My, we're a reflective bunch; it's a regular hall of mirrors out there in cyberland, where us "non-professional critics" (!) have been busy exercising the grey matter. Over at The Morning After, Mr Boyd - reviewer for such non-professional organisations as the Financial Review and Herald Sun - has been doing the end of year thing continuously, it seems, since mid-December, and has not only meditated on opera and dance, but has listed the shows that he ought to have reviewed and didn't. Oh, and as literary editor of The Big Issue, books as well. Meanwhile, 3RRR arts broadcaster and Man About Town Richard Watts hasn't only thought about theatre; he's pondered the visual arts, cinema and arts politics as well.

If you're hungry for more theatre highlights, head over to The Rest is Just Commentary, where tyro reviewer Avi blogs her high and low points of the year. And on his Melbourne Film Blog, Paul Martin does his top 20 and bottom 10 of a year's packed cinematic experience. I think that pretty much covers everything, aside from scuba diving and architecture.

Over in the sunny realm of Professional Critics, the Age has not one, but two overviews of the theatrical year, which is something, and possibly something good. One is by my favourite mainstream idjit, Cameron Woodhead. Woodhead's overview is particularly maddening: it's not just differences of taste operating here, folks (we even agree on a few highlights). It's the bullshit terms of reference.

"Avant garde" and "visual theatre" are phrases Woodhead applies to everything outside his limited theatrical vocabulary: so the remarkably written Eldorado and the remarkably turgid (and remarkably unvisual) It Just Stopped get lumped in the same basket. (Depressingly, it looks suspiciously like the same catch-all basket Len Radic memorably labelled as "non-naturalistic".) Woodhead's bouquet for "best original work" of 2006 is the bouncy, off-Broadway-bound musical Virgins - not that I want to dump on that show, but - what??

It makes you grateful for Martin Ball's bland but sober take on 2006. Which is a bit sad, really.
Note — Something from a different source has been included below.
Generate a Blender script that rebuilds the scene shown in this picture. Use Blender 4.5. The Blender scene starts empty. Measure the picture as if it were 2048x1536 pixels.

PS: In the comments here, Paul Martin points to Leslie Cannold's opinion piece on blogs in the Age, which of course paints the cliche blog picture (racist, sexist, illiterate, homophobic ranting). Like, we've all been to MySpace... More astoundingly, she claims that well-written blogs - stuffed with "well-packaged pseudo-knowledge" - are a bit of a problem. "Currently," says Cannold, "traditional editorial practices are one of the only ways we've got to achieve reasonable levels of accuracy, veracity, and good clean copy." And balanced coverage too, I suppose. Cor. If only it were true. Arts bloggers, of course, scoff as one.

PPS: Also, check out Encore Theatre Magazine's great wrap of English theatre in '06.